18 And he is the head of the body, the church: who is the beginning, the firstborn from the dead; that in all things he might have the preeminence.
19 For it pleased the Father that in him should all fulness dwell;

Yes. Those verses do not say that Jesus is God.


Col 2:9 For in him dwelleth all the fulness of the Godhead bodily.

The fullness of God dwelt in Jesus Christ. It does not say Jesus Christ is God.


Rev 22:13 I am Alpha and Omega, the beginning and the end, the first and the last.
Rev 1:17 And when I saw him, I fell at his feet as dead. And he laid his right hand upon me, saying unto me, Fear not; I am the first and the last:

Both God and Jesus Christ are referred to as the first and the last. It does not mean they are both God.

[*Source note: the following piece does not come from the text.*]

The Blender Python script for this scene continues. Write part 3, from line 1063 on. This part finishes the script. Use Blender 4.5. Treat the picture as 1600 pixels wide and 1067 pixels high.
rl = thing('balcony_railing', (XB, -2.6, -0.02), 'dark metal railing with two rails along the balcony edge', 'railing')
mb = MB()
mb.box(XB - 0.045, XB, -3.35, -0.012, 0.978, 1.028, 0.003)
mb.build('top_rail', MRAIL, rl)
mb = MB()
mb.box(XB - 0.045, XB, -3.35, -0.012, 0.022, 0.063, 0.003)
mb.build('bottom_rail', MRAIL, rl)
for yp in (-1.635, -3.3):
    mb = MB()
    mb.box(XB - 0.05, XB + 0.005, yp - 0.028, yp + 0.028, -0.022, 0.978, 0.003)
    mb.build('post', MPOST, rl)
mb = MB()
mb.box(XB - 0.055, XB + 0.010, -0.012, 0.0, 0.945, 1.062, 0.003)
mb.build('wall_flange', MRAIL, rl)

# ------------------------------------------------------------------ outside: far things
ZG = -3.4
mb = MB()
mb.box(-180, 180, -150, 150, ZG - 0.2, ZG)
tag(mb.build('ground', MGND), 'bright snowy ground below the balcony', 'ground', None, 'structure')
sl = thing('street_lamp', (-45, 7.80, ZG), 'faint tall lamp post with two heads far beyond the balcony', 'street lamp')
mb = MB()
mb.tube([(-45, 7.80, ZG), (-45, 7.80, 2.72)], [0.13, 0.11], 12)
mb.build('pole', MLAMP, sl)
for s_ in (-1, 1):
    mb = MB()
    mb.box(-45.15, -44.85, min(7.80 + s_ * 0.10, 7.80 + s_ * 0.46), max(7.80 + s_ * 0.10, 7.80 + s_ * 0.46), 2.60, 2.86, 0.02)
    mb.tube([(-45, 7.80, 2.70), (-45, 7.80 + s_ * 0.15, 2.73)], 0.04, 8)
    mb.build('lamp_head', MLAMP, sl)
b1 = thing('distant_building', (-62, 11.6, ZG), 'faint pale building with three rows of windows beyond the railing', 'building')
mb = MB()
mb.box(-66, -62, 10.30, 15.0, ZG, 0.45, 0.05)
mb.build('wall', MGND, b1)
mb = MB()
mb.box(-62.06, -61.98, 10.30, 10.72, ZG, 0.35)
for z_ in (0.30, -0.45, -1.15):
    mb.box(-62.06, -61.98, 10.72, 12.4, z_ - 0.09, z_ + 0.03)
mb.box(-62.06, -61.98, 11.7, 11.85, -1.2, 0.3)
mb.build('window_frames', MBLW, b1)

Concerning this: "He did not inherit the sin nature all the rest of us inherit from Adam." If Jesus Christ had a sin nature he could not have been the acceptable sacrifice. He himself would have need salvation.
Very good replies! In my over 40 yrs. of studying the Scriptures, I’ve discovered that the context of, ie., the content surrounding, these verses often clarify them in a way that doesn’t support a Trinitarian view.
 
Because in my view, the early Church Fathers were correct in concluding that His salvific role requires His divinity.
So, Jesus is not your authority but the early church fathers are your authority.

This thread is about

Why Christ's Deity is important​

and your answer is ‘His salvific role requires His divinity, in your view’ - even though you admit Jesus did not teach the trinity.

A point of clarification. Being divine means being from God. No one denies Jesus is OF God. The thread is about a man being a deity. Jesus never said he was a deity or that it was important to believe he was a deity. And you seem to be using the term divine to mean he is a deity, rather than merely being FROM or OF God. Correct?
 
Would a sinless man fill the bill here? Or must the victim have been something more – and if so, how much more?
Well, the Bible tells us that Jesus was a man who was sinless. That’s good enough for me. Why is it not good enough for you?

Why must your theology be rooted, not only in speculation but contrary to what Scripture actually states?